04 – Guerra, além de luta
armada entre nações que disputam algum território ou discordam em relação a uma
ideologia, significa também luta contra qualquer coisa a que se atribua uma
valor nocivo, isto é, prejudicial à humanidade.
a)
Em que parágrafo o cronista expõe os motivos
alegados pelos homens para a guerra.
No 4° parágrafo.
b)
Qual é a visão do autor sobre os argumentos
dos homens para declarar a guerra?
O autor explica que os argumentos dos homens são sem fundamento,
assim como todos os outros argumentos usados para fazer guerras.

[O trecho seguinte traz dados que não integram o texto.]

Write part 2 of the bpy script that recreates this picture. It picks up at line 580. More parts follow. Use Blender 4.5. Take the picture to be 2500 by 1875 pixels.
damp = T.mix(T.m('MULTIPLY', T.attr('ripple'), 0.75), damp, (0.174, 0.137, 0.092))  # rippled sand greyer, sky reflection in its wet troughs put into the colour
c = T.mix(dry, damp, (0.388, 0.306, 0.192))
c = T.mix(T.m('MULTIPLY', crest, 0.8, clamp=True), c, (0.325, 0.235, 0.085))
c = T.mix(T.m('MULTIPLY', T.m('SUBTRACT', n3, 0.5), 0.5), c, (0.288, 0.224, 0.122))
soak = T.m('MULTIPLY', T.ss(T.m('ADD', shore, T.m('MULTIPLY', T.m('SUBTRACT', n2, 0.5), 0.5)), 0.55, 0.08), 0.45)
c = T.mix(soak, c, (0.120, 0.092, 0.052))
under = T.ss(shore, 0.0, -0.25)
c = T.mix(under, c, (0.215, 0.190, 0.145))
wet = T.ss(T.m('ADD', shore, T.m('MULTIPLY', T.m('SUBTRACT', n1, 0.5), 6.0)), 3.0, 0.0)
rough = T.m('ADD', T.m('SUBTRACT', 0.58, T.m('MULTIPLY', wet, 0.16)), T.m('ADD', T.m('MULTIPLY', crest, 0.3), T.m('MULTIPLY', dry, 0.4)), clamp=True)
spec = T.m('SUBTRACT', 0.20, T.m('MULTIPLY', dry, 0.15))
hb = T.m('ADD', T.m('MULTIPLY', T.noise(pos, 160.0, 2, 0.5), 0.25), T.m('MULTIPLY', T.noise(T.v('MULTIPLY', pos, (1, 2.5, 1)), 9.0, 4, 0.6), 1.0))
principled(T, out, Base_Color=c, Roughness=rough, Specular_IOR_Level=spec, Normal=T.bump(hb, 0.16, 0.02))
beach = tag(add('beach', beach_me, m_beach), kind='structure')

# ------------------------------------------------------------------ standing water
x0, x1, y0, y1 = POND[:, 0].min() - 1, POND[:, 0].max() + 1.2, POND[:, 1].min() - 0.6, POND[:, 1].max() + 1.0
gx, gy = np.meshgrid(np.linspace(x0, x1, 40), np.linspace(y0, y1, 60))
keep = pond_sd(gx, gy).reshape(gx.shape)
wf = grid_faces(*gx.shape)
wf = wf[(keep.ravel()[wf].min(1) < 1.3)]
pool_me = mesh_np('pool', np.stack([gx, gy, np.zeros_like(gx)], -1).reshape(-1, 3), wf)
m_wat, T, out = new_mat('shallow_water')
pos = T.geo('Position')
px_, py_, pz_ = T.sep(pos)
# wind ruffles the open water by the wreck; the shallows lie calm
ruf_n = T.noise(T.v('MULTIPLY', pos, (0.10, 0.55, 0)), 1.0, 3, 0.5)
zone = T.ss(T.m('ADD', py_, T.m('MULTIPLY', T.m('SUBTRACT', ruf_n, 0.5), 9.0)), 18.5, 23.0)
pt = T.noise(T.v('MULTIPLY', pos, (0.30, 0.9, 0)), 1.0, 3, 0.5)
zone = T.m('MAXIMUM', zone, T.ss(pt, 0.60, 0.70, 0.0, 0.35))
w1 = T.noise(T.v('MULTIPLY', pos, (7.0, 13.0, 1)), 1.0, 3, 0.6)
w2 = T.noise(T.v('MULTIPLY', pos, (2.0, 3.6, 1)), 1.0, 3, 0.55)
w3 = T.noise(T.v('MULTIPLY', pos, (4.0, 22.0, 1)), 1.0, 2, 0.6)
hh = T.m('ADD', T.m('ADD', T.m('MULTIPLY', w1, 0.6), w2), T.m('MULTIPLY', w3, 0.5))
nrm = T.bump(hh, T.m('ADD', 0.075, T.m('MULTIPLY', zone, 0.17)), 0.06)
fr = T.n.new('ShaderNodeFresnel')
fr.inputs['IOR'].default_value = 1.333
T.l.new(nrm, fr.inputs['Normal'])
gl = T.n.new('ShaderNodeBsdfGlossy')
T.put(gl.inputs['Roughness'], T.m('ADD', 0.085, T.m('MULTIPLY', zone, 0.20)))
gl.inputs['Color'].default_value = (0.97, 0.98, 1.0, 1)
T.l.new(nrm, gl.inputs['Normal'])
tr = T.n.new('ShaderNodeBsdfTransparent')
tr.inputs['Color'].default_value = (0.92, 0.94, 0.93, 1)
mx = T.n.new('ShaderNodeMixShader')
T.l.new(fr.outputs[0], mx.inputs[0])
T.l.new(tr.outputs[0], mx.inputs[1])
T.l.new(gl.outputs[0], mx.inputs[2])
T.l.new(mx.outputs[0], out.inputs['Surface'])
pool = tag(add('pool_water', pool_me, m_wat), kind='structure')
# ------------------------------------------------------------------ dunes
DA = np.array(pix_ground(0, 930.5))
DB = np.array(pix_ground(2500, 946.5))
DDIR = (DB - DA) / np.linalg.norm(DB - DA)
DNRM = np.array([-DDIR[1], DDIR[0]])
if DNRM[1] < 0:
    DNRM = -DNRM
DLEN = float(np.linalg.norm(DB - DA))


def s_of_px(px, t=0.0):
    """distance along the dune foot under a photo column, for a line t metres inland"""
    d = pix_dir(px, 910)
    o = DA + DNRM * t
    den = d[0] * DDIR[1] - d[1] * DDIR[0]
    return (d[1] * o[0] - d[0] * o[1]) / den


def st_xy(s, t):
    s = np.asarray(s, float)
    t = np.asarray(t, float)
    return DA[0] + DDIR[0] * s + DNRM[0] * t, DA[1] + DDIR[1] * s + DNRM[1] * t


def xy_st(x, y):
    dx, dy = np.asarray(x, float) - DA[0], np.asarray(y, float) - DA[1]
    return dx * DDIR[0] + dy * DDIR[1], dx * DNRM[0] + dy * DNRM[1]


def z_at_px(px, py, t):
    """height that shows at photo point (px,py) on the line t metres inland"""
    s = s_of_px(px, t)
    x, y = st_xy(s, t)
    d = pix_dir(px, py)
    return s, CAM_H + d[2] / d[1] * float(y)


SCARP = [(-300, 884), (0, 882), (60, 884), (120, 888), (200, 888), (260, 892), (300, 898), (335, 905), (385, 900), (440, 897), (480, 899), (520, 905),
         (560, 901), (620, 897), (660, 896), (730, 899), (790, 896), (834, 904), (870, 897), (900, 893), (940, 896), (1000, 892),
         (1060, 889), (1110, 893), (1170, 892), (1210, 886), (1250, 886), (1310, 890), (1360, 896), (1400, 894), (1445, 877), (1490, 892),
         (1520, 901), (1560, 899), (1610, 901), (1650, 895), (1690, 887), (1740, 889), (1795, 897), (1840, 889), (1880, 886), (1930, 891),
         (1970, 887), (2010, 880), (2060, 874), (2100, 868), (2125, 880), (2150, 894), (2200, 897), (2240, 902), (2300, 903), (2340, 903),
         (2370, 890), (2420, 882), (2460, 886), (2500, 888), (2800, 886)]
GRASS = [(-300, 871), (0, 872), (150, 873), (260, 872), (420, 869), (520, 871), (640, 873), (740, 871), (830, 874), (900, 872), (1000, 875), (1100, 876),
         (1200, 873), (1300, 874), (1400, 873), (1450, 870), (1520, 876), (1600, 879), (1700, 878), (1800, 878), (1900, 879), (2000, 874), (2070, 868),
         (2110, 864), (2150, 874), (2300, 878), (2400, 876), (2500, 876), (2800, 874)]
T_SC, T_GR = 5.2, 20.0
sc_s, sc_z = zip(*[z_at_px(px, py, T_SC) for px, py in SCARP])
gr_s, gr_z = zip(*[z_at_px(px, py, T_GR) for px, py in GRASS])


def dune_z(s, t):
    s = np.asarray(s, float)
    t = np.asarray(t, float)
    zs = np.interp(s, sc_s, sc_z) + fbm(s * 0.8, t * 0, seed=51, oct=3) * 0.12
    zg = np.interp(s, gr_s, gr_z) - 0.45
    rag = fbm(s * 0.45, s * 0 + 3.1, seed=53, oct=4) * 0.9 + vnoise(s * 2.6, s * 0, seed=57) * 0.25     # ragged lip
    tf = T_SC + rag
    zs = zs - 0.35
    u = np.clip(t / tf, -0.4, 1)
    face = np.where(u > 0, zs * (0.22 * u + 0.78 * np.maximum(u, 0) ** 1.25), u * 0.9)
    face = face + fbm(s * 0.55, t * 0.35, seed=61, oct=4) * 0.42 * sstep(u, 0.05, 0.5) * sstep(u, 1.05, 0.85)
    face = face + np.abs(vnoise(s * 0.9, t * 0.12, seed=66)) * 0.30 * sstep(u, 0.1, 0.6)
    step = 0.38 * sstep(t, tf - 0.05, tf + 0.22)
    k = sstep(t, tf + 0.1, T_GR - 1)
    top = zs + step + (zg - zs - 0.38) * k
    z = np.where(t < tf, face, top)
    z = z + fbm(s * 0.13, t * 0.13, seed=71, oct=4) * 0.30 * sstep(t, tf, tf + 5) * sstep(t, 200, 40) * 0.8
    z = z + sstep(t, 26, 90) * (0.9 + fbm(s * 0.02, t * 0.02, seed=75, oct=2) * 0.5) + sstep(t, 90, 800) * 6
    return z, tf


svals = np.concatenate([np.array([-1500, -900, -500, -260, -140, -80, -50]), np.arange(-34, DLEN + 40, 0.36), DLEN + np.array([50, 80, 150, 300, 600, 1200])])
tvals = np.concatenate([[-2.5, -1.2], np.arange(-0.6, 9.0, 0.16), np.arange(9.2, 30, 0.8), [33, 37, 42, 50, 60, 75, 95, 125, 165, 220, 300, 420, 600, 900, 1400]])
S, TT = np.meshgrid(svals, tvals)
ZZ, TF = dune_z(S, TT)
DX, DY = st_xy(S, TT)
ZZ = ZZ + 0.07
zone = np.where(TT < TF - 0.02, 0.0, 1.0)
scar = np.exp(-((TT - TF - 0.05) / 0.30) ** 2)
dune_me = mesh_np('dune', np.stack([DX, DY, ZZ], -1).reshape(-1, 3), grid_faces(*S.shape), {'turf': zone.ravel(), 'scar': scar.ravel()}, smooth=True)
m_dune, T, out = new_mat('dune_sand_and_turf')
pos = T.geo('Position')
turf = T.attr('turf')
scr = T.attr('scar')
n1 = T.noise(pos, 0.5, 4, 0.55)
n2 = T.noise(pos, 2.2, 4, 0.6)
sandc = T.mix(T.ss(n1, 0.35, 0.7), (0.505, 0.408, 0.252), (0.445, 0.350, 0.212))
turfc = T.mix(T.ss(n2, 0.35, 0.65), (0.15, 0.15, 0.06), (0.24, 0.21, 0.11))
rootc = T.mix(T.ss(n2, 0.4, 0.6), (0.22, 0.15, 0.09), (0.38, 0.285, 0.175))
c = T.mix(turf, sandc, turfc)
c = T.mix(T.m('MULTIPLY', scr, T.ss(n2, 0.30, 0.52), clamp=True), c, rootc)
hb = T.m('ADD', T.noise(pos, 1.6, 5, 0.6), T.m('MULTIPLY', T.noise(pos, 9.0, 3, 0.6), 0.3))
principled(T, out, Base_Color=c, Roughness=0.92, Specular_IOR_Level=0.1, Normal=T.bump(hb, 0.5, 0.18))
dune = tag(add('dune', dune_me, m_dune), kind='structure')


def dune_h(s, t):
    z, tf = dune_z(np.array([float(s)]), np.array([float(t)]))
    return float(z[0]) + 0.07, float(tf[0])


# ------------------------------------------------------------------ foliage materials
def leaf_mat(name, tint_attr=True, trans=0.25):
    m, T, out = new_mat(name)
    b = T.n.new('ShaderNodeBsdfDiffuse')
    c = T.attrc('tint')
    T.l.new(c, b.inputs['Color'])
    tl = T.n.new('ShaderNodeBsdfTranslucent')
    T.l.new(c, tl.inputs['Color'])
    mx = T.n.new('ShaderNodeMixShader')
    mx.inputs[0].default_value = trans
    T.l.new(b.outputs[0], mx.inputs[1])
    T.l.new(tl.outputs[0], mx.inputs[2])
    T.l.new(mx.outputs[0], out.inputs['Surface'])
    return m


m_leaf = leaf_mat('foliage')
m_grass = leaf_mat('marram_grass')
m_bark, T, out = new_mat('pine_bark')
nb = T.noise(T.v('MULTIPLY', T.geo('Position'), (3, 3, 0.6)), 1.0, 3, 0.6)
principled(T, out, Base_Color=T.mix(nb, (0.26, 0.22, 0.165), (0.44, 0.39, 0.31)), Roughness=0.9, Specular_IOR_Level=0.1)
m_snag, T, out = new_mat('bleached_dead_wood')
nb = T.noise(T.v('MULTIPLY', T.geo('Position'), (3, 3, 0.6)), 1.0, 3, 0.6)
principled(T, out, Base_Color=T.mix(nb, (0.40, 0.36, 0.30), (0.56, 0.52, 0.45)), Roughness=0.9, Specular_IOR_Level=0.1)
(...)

05 – Na crônica, as árvores
são as protagonistas da história e os homens são os antagonistas (aquele que se
opõe ao protagonista). Explique qual é o efeito de o autor retratar as árvores
como protagonistas.
O autor enfatizou
a crueldade dos homens ao colocar as árvores como vítimas representando a
natureza.
06 – Por que o cronista
afirma que as árvores são mais sábias que os cientistas?
Porque elas
transformam “veneno em ar puro”.
07 – A crônica foi escrita
em 3ª pessoa.
a)
Retire trechos do texto que comprovem essa
afirmação.
“E a guerra começou. As árvores, que também não entendem a língua
dos homens, apesar de amá-los, continuaram em paz, a fazer o que sempre fazem:
sombra, flores, frutos, desenhos, poesia”.
b)
Essa crônica poderia ser escrita em 1ª pessoa?
Justifique sua resposta.
Não. O cronista desenvolve um ponto de vista sobre uma situação que
é exterior a ele, que pertence aos seres humanos em geral.
08 – Nessa guerra
apresentada pelo cronista existe um vencedor? Explique.
Não, porque nessa
luta todos saem perdendo, pois a destruição da natureza, a longo prazo, leva à
destruição do ser humano, que depende dela para sobreviver.